Martinez has not been shy about wanting Robles to lead off. Neither has hitting coach Kevin Long. But Robles had a .293 on-base percentage in 2020. His slash line against right-handed pitchers was a disappointing .180/.250/.279 in 136 plate appearances. He hits lefties well and is still 23 but remains an experiment at the plate.

The Nationals could ease in by hitting him first against lefties, then using a left-handed hitter (maybe Schwarber) against righties. Schwarber led off in 96 of 551 games with the Chicago Cubs. The outcomes were mixed. With him in that spot, Washington would gain on-base percentage and lose a lot of speed. That’s why this is a loop of cost-benefit analysis.

“If we can have Victor Robles lead off, it’s huge,” Long said on a videoconference call with reporters last week. “Because it now allows us to put Trea, who’s now a really, really polished hitter, in maybe the two or three hole. And it kind of lengthens out our lineup.”

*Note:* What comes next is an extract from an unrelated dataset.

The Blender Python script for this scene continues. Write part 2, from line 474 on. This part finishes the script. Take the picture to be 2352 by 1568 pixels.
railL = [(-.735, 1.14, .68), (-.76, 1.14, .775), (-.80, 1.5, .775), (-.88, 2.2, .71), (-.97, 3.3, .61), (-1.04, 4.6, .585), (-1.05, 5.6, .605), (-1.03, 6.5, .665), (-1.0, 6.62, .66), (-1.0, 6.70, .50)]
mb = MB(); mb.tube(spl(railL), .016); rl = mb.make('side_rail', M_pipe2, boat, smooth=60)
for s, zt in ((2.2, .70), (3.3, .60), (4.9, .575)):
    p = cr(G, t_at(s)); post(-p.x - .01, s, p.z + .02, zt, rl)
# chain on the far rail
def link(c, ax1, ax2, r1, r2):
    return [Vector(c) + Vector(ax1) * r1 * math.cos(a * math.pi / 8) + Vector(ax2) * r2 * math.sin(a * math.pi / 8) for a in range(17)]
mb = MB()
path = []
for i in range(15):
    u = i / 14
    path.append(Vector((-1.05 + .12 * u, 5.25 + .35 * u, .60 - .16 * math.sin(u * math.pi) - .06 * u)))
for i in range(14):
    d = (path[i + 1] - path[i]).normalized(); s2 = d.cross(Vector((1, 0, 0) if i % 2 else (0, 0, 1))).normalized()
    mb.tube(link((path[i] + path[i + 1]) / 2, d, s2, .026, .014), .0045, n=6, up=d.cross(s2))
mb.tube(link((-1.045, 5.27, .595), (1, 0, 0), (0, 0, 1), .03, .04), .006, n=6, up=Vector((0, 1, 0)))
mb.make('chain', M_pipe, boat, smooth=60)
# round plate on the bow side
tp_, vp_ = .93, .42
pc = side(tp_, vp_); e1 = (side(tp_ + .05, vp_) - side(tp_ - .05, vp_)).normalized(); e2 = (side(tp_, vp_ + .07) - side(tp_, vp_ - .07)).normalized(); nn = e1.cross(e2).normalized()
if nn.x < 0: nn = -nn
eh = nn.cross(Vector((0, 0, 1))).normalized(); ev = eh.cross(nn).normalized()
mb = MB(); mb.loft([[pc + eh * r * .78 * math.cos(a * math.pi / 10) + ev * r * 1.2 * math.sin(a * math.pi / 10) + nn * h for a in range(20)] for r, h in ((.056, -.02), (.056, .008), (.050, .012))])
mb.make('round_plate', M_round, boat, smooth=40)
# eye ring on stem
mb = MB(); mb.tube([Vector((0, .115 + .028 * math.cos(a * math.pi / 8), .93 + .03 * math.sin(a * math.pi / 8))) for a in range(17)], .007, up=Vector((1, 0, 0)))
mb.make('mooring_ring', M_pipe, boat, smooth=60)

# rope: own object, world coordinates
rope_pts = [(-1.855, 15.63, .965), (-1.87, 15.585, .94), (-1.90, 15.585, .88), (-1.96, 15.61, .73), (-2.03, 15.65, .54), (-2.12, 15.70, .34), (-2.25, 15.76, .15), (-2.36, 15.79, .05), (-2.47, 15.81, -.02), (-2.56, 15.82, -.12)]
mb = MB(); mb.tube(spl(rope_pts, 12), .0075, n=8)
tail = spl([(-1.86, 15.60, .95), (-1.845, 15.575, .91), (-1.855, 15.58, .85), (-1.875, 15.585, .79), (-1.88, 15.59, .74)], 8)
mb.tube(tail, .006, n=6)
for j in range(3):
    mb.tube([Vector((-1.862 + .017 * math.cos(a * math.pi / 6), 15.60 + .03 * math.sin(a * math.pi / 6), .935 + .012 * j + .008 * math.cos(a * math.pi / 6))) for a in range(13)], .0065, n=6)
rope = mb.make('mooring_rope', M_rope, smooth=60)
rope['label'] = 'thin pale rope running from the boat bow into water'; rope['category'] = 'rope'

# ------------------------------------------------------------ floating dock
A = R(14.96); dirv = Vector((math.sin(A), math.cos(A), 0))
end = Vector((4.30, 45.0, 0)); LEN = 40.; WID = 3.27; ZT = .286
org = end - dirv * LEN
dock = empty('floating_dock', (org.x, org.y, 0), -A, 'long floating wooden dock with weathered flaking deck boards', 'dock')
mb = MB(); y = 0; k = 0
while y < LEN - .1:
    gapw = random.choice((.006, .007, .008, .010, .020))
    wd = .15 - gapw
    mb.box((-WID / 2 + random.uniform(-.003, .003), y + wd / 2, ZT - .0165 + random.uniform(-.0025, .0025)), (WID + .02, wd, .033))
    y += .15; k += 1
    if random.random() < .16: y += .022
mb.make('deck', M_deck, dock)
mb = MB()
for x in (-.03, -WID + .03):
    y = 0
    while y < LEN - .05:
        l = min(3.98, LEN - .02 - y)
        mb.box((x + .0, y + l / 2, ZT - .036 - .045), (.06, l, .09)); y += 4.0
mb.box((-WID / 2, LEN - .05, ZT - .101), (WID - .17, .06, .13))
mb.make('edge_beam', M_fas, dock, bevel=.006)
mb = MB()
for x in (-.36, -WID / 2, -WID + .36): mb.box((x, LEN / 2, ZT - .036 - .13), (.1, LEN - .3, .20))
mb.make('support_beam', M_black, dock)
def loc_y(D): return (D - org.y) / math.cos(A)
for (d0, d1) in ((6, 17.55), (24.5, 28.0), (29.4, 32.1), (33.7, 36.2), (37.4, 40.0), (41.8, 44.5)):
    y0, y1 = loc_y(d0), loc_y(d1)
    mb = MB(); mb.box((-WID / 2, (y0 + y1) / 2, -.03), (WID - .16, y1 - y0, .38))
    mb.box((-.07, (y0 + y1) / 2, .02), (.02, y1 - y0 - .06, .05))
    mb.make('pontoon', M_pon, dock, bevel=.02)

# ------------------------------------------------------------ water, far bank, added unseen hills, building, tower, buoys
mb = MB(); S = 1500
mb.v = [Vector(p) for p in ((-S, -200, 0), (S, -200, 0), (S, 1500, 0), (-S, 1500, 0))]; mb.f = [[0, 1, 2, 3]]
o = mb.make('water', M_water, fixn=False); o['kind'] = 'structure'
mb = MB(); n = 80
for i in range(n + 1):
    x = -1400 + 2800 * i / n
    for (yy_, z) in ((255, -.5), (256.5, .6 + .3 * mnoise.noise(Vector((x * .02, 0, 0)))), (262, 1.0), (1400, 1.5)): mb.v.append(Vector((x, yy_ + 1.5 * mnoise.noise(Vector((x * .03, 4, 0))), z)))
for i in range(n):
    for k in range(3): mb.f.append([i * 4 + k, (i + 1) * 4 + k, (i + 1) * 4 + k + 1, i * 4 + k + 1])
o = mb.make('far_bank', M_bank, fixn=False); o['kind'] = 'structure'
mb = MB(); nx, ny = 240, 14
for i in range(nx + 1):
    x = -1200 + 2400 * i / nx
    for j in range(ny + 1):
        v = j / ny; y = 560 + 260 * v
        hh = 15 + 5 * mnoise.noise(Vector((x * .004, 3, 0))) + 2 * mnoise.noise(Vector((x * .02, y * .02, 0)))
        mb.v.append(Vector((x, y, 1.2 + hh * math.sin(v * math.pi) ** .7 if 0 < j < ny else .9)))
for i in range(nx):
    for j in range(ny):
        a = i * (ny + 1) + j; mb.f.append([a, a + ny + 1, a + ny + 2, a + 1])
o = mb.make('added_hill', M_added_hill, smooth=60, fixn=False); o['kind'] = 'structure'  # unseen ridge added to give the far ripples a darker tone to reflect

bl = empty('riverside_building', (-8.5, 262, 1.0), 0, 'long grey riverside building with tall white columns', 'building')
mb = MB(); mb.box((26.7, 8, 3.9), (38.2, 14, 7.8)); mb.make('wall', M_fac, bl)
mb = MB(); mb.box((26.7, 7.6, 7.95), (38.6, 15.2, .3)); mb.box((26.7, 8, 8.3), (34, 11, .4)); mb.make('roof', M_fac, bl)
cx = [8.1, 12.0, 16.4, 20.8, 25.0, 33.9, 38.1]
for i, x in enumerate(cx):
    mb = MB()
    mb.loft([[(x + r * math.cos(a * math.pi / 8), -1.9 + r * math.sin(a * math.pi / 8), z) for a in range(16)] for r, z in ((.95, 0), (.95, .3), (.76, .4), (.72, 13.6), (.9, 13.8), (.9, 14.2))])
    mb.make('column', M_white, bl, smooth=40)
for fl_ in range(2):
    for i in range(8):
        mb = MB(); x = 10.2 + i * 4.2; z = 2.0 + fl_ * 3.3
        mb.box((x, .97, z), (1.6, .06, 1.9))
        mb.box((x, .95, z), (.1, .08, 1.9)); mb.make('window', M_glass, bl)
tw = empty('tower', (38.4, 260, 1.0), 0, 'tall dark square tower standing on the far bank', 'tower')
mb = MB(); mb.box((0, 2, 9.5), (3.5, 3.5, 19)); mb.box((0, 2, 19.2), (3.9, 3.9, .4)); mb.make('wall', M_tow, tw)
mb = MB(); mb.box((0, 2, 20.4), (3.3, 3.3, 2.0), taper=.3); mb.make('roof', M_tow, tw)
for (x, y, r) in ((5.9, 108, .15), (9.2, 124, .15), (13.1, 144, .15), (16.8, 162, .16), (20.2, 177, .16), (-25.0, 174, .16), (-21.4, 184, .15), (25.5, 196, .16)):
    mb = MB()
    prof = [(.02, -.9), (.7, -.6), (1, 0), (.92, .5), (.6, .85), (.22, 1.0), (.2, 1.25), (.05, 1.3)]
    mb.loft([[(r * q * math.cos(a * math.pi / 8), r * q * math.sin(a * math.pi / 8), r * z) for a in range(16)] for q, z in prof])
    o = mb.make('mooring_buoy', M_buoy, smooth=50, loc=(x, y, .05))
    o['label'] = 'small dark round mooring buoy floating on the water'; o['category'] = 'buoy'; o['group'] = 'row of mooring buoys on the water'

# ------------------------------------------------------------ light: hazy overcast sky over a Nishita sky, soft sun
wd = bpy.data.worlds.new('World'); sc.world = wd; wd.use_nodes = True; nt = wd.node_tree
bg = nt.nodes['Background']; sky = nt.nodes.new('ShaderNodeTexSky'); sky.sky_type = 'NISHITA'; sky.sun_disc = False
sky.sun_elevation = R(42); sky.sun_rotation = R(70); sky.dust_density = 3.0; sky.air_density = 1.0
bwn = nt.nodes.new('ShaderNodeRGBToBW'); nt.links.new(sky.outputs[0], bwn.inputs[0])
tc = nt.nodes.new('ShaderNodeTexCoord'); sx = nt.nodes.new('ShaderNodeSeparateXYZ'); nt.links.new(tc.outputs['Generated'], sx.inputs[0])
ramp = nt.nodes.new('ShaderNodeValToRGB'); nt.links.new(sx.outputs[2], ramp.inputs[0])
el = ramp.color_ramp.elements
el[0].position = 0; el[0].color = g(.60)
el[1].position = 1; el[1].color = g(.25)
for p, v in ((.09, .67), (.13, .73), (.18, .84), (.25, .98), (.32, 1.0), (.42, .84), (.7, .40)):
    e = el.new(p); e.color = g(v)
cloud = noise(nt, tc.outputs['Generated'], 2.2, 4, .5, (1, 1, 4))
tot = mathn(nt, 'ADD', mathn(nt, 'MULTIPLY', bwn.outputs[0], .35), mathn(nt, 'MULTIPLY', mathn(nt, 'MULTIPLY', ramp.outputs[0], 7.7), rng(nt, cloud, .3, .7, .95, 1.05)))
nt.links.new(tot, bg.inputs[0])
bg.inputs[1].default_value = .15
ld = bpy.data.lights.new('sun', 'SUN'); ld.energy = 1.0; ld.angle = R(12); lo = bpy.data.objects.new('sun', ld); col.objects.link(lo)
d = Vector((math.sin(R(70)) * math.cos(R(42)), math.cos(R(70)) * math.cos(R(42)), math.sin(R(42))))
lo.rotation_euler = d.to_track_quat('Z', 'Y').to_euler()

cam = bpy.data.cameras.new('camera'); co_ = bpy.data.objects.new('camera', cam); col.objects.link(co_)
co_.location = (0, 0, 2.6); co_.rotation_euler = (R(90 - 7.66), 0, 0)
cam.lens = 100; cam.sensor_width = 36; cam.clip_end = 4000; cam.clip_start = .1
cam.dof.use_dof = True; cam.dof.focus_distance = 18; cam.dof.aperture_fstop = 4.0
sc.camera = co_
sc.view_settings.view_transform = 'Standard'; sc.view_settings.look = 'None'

These discussions are full of ifs. If Robles takes a huge leap, the Nationals could be flexible with Turner and Soto. If Bell and Schwarber improve and are closer to their pre-2020 selves, hitting Soto second and Turner third — or vice versa — could depend on whom Martinez wants on base for whom.

And, inevitably, teams are going to pitch around Soto whenever they can. The Nationals just have to make that work for them.